# EXERCISE GOAL:
In your copy, leave out the pictures; write out all the data exactly.

# AVAILABLE DATA:
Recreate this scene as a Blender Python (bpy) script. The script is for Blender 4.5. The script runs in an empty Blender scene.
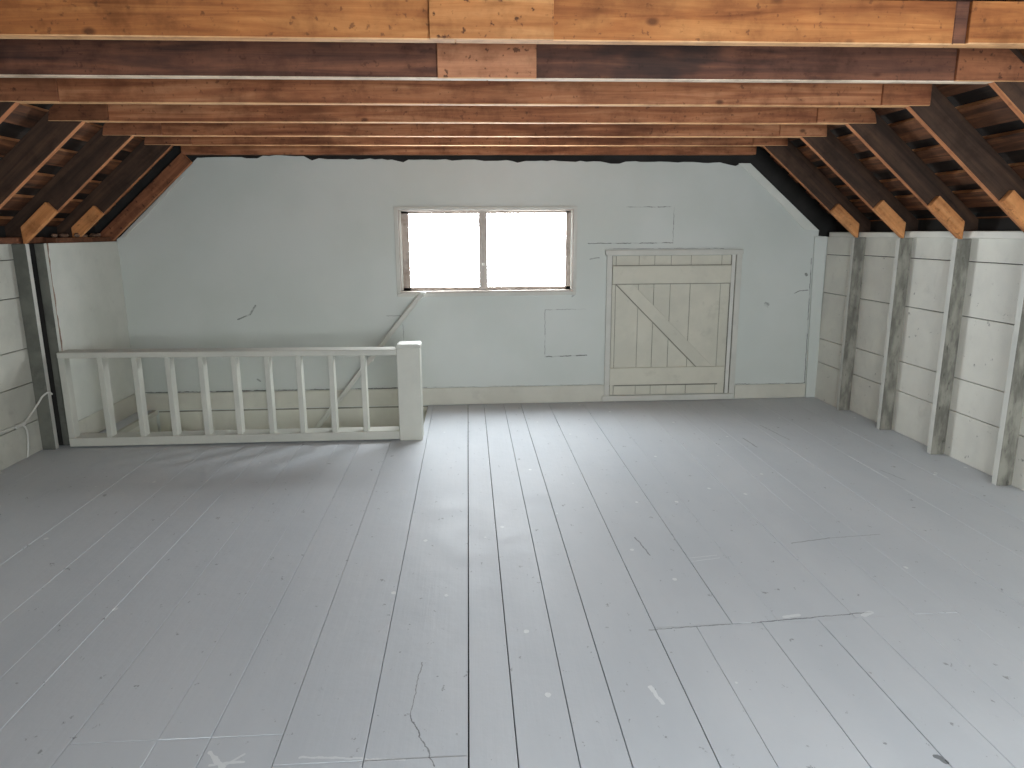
import bpy, bmesh, math, random
from mathutils import Vector, Matrix
C = bpy.context.scene
COL = C.collection
RND = random.Random(11)

# ------------------------------------------------------------------ camera
cam_d = bpy.data.cameras.new('camera')
cam = bpy.data.objects.new('camera', cam_d); COL.objects.link(cam)
F_PX, PITCH, YAW, ROLL = 701.75, 0.2132, 0.0604, 0.0062
cam_d.sensor_fit = 'HORIZONTAL'; cam_d.sensor_width = 36.0
cam_d.lens = F_PX / 1024 * 36.0
cam_d.clip_start = 0.05
fw = Vector((math.sin(YAW)*math.cos(PITCH), math.cos(YAW)*math.cos(PITCH), -math.sin(PITCH)))
r0 = Vector((math.cos(YAW), -math.sin(YAW), 0)); u0 = r0.cross(fw)
rr = math.cos(ROLL)*r0 - math.sin(ROLL)*u0
uu = math.cos(ROLL)*u0 + math.sin(ROLL)*r0
M = Matrix((rr, uu, -fw)).transposed().to_4x4(); M.translation = Vector((0, 0, 1.55))
cam.matrix_world = M
C.camera = cam

# ------------------------------------------------------------------ light
SKY = 34.0
w = bpy.data.worlds.new('sky'); C.world = w; w.use_nodes = True
bg = w.node_tree.nodes['Background']
bg.inputs['Color'].default_value = (0.90, 0.96, 1.0, 1); bg.inputs['Strength'].default_value = SKY
C.view_settings.view_transform = 'Standard'; C.view_settings.look = 'None'
C.view_settings.gamma = 1.0; C.view_settings.use_curve_mapping = False
C.view_settings.exposure = 0.0
C.cycles.max_bounces = 12; C.cycles.diffuse_bounces = 8
C.cycles.sample_clamp_indirect = 8.0

# main dimensions ---------------------------------------------------------
YB = 6.302            # far wall
YF = -1.3             # wall behind the camera
XR, XRS = 3.325, 3.225    # right siding, face of right studs
XL, XLS = -3.16, -3.065   # left siding, face of left studs
XLW = -2.98           # smooth wall of the stairwell
TY = [2.6465 + 0.6293*k for k in range(6)]     # fronts of the six frames
WIN1 = (-0.60, 0.935, 1.03, 1.745)   # far window opening x0 x1 z0 z1
WIN2 = (0.2, 2.35, 0.70, 1.83)     # opening behind the camera
def portal(name, x0, x1, z0, z1, y, flip):
    l = bpy.data.lights.new(name, 'AREA'); l.shape = 'RECTANGLE'
    l.size = x1-x0; l.size_y = z1-z0; l.cycles.is_portal = True
    o = bpy.data.objects.new(name, l); COL.objects.link(o)
    o.location = ((x0+x1)/2, y, (z0+z1)/2)
    o.rotation_euler = (math.radians(-90 if flip else 90), 0, 0)
portal('daylight_window', *WIN1, YB+0.12, True)
portal('daylight_rear_window', *WIN2, YF-0.12, False)

# ------------------------------------------------------------------ materials
def s2l(c):
    return tuple(((v/255)/12.92 if v/255 <= 0.04045 else ((v/255+0.055)/1.055)**2.4) for v in c) + (1,)
class NT:
    def __init__(s, name):
        s.m = bpy.data.materials.new(name); s.m.use_nodes = True
        s.t = s.m.node_tree; s.b = s.t.nodes['Principled BSDF']
    def n(s, typ, **kw):
        nd = s.t.nodes.new(typ)
        for k, v in kw.items(): setattr(nd, k, v)
        return nd
    def l(s, a, b): s.t.links.new(a, b)
    def val(s, sock, v):
        if hasattr(v, 'links'): s.l(v, sock)
        else: sock.default_value = v
    def math(s, op, a, b=0.0, c=None, clamp=False):
        nd = s.n('ShaderNodeMath', operation=op, use_clamp=clamp)
        s.val(nd.inputs[0], a); s.val(nd.inputs[1], b)
        if c is not None: s.val(nd.inputs[2], c)
        return nd.outputs[0]
    def vm(s, op, a, b=None):
        nd = s.n('ShaderNodeVectorMath', operation=op)
        s.val(nd.inputs[0], a)
        if b is not None: s.val(nd.inputs[1], b)
        return nd
    def coord(s, scale=(1,1,1), rand=True):
        tc = s.n('ShaderNodeTexCoord'); o = tc.outputs['Object']
        if rand:
            oi = s.n('ShaderNodeObjectInfo')
            sc = s.vm('SCALE', (37.0, 51.0, 23.0)); s.l(oi.outputs['Random'], sc.inputs['Scale'])
            o = s.vm('ADD', o, sc.outputs[0]).outputs[0]
        return s.vm('MULTIPLY', o, scale).outputs[0]
    def noise(s, vec, scale, detail=4, rough=0.55, dist=0.0):
        nd = s.n('ShaderNodeTexNoise'); s.l(vec, nd.inputs['Vector'])
        nd.inputs['Scale'].default_value = scale; nd.inputs['Detail'].default_value = detail
        nd.inputs['Roughness'].default_value = rough; nd.inputs['Distortion'].default_value = dist
        return nd.outputs['Fac']
    def ramp(s, fac, stops):
        nd = s.n('ShaderNodeValToRGB'); s.l(fac, nd.inputs[0])
        e = nd.color_ramp.elements
        while len(e) < len(stops): e.new(0.5)
        for q, (p, c) in zip(e, stops):
            q.position = p; q.color = c if len(c) == 4 else tuple(c)+(1,)
        return nd.outputs[0]
    def step(s, fac, a, b):      # smooth 0..1 between a and b
        nd = s.n('ShaderNodeMapRange'); nd.interpolation_type = 'SMOOTHSTEP'
        s.l(fac, nd.inputs[0]); nd.inputs[1].default_value = a; nd.inputs[2].default_value = b
        return nd.outputs[0]
    def mix(s, fac, a, b, mode='MIX'):
        nd = s.n('ShaderNodeMix', data_type='RGBA', blend_type=mode)
        s.val(nd.inputs[0], fac); s.val(nd.inputs[6], a); s.val(nd.inputs[7], b)
        return nd.outputs[2]
    def bump(s, h, strength=0.3, dist=0.002):
        nd = s.n('ShaderNodeBump'); nd.inputs['Strength'].default_value = strength
        nd.inputs['Distance'].default_value = dist
        s.l(h, nd.inputs['Height']); s.l(nd.outputs[0], s.b.inputs['Normal'])
    def base(s, c, rough=0.6, spec=0.5):
        s.val(s.b.inputs['Base Color'], c); s.val(s.b.inputs['Roughness'], rough)
        s.b.inputs['Specular IOR Level'].default_value = spec
        return s.m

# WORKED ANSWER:
Recreate this scene as a Blender Python (bpy) script. The script is for Blender 4.5. The script runs in an empty Blender scene.
import bpy, bmesh, math, random
from mathutils import Vector, Matrix
C = bpy.context.scene
COL = C.collection
RND = random.Random(11)

# ------------------------------------------------------------------ camera
cam_d = bpy.data.cameras.new('camera')
cam = bpy.data.objects.new('camera', cam_d); COL.objects.link(cam)
F_PX, PITCH, YAW, ROLL = 701.75, 0.2132, 0.0604, 0.0062
cam_d.sensor_fit = 'HORIZONTAL'; cam_d.sensor_width = 36.0
cam_d.lens = F_PX / 1024 * 36.0
cam_d.clip_start = 0.05
fw = Vector((math.sin(YAW)*math.cos(PITCH), math.cos(YAW)*math.cos(PITCH), -math.sin(PITCH)))
r0 = Vector((math.cos(YAW), -math.sin(YAW), 0)); u0 = r0.cross(fw)
rr = math.cos(ROLL)*r0 - math.sin(ROLL)*u0
uu = math.cos(ROLL)*u0 + math.sin(ROLL)*r0
M = Matrix((rr, uu, -fw)).transposed().to_4x4(); M.translation = Vector((0, 0, 1.55))
cam.matrix_world = M
C.camera = cam

# ------------------------------------------------------------------ light
SKY = 34.0
w = bpy.data.worlds.new('sky'); C.world = w; w.use_nodes = True
bg = w.node_tree.nodes['Background']
bg.inputs['Color'].default_value = (0.90, 0.96, 1.0, 1); bg.inputs['Strength'].default_value = SKY
C.view_settings.view_transform = 'Standard'; C.view_settings.look = 'None'
C.view_settings.gamma = 1.0; C.view_settings.use_curve_mapping = False
C.view_settings.exposure = 0.0
C.cycles.max_bounces = 12; C.cycles.diffuse_bounces = 8
C.cycles.sample_clamp_indirect = 8.0

# main dimensions ---------------------------------------------------------
YB = 6.302            # far wall
YF = -1.3             # wall behind the camera
XR, XRS = 3.325, 3.225    # right siding, face of right studs
XL, XLS = -3.16, -3.065   # left siding, face of left studs
XLW = -2.98           # smooth wall of the stairwell
TY = [2.6465 + 0.6293*k for k in range(6)]     # fronts of the six frames
WIN1 = (-0.60, 0.935, 1.03, 1.745)   # far window opening x0 x1 z0 z1
WIN2 = (0.2, 2.35, 0.70, 1.83)     # opening behind the camera
def portal(name, x0, x1, z0, z1, y, flip):
    l = bpy.data.lights.new(name, 'AREA'); l.shape = 'RECTANGLE'
    l.size = x1-x0; l.size_y = z1-z0; l.cycles.is_portal = True
    o = bpy.data.objects.new(name, l); COL.objects.link(o)
    o.location = ((x0+x1)/2, y, (z0+z1)/2)
    o.rotation_euler = (math.radians(-90 if flip else 90), 0, 0)
portal('daylight_window', *WIN1, YB+0.12, True)
portal('daylight_rear_window', *WIN2, YF-0.12, False)

# ------------------------------------------------------------------ materials
def s2l(c):
    return tuple(((v/255)/12.92 if v/255 <= 0.04045 else ((v/255+0.055)/1.055)**2.4) for v in c) + (1,)
class NT:
    def __init__(s, name):
        s.m = bpy.data.materials.new(name); s.m.use_nodes = True
        s.t = s.m.node_tree; s.b = s.t.nodes['Principled BSDF']
    def n(s, typ, **kw):
        nd = s.t.nodes.new(typ)
        for k, v in kw.items(): setattr(nd, k, v)
        return nd
    def l(s, a, b): s.t.links.new(a, b)
    def val(s, sock, v):
        if hasattr(v, 'links'): s.l(v, sock)
        else: sock.default_value = v
    def math(s, op, a, b=0.0, c=None, clamp=False):
        nd = s.n('ShaderNodeMath', operation=op, use_clamp=clamp)
        s.val(nd.inputs[0], a); s.val(nd.inputs[1], b)
        if c is not None: s.val(nd.inputs[2], c)
        return nd.outputs[0]
    def vm(s, op, a, b=None):
        nd = s.n('ShaderNodeVectorMath', operation=op)
        s.val(nd.inputs[0], a)
        if b is not None: s.val(nd.inputs[1], b)
        return nd
    def coord(s, scale=(1,1,1), rand=True):
        tc = s.n('ShaderNodeTexCoord'); o = tc.outputs['Object']
        if rand:
            oi = s.n('ShaderNodeObjectInfo')
            sc = s.vm('SCALE', (37.0, 51.0, 23.0)); s.l(oi.outputs['Random'], sc.inputs['Scale'])
            o = s.vm('ADD', o, sc.outputs[0]).outputs[0]
        return s.vm('MULTIPLY', o, scale).outputs[0]
    def noise(s, vec, scale, detail=4, rough=0.55, dist=0.0):
        nd = s.n('ShaderNodeTexNoise'); s.l(vec, nd.inputs['Vector'])
        nd.inputs['Scale'].default_value = scale; nd.inputs['Detail'].default_value = detail
        nd.inputs['Roughness'].default_value = rough; nd.inputs['Distortion'].default_value = dist
        return nd.outputs['Fac']
    def ramp(s, fac, stops):
        nd = s.n('ShaderNodeValToRGB'); s.l(fac, nd.inputs[0])
        e = nd.color_ramp.elements
        while len(e) < len(stops): e.new(0.5)
        for q, (p, c) in zip(e, stops):
            q.position = p; q.color = c if len(c) == 4 else tuple(c)+(1,)
        return nd.outputs[0]
    def step(s, fac, a, b):      # smooth 0..1 between a and b
        nd = s.n('ShaderNodeMapRange'); nd.interpolation_type = 'SMOOTHSTEP'
        s.l(fac, nd.inputs[0]); nd.inputs[1].default_value = a; nd.inputs[2].default_value = b
        return nd.outputs[0]
    def mix(s, fac, a, b, mode='MIX'):
        nd = s.n('ShaderNodeMix', data_type='RGBA', blend_type=mode)
        s.val(nd.inputs[0], fac); s.val(nd.inputs[6], a); s.val(nd.inputs[7], b)
        return nd.outputs[2]
    def bump(s, h, strength=0.3, dist=0.002):
        nd = s.n('ShaderNodeBump'); nd.inputs['Strength'].default_value = strength
        nd.inputs['Distance'].default_value = dist
        s.l(h, nd.inputs['Height']); s.l(nd.outputs[0], s.b.inputs['Normal'])
    def base(s, c, rough=0.6, spec=0.5):
        s.val(s.b.inputs['Base Color'], c); s.val(s.b.inputs['Roughness'], rough)
        s.b.inputs['Specular IOR Level'].default_value = spec
        return s.m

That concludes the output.